What more needs to be done?

When a vessel does not transmit any information about itself through the AIS, it is known as a dark ship. There are limited options to track them.

While some big vessels may choose to not transmit on AIS, many of India’s smaller shipping vessels have no transponders. An official from the security establishment said that of the 2.9 lakh fishing vessels in India, around 60% are smaller than 20 m, most of them without transponders. “These gaps are exploited by subversive elements,” the official said.

Lt General P J S Pannu, who was the deputy chief of the Integrated Defence Command, and had studied coastal security in the late 1990s, said that “after 26/11, it was critical for India to have a robust tracking system for all fishing vessels” and that “IMAC is the ideal solution to collate data from multiple sources once transponders are fitted on vessels”.

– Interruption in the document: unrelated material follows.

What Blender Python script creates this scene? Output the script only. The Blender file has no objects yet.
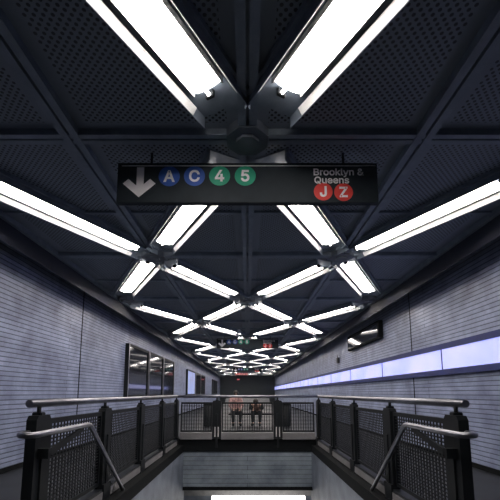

The AIS, he said, “which is a one-way beacon transmitting the unique vessel ID similar to ADS-B on aircraft, is only installed on larger fishing vessels due to its size, weight and cost” and “doesn’t allow fishermen to report emergencies at sea nor communicate with the shore, nor does it allow the vessel to receive any data back from the Navy or Coast Guard”.

ISRO has been trying to develop a solution for fishing vessel tracking over the last one decade. “Certainly our fishermen’s boat integration with IMAC will guard our coastal frontiers. Fishermen in Gujrat and Maharashtra can be vulnerable to be lured if they are not stitched in the national security apparatus,” he said.

The Cabinet Committee on Security is also considering a proposal by the Navy to develop a National Maritime Awareness Centre, a multi-agency body including the Navy, Coast Guard, intelligence agencies, state marine police forces, and ministries of shipping, ports and fisheries.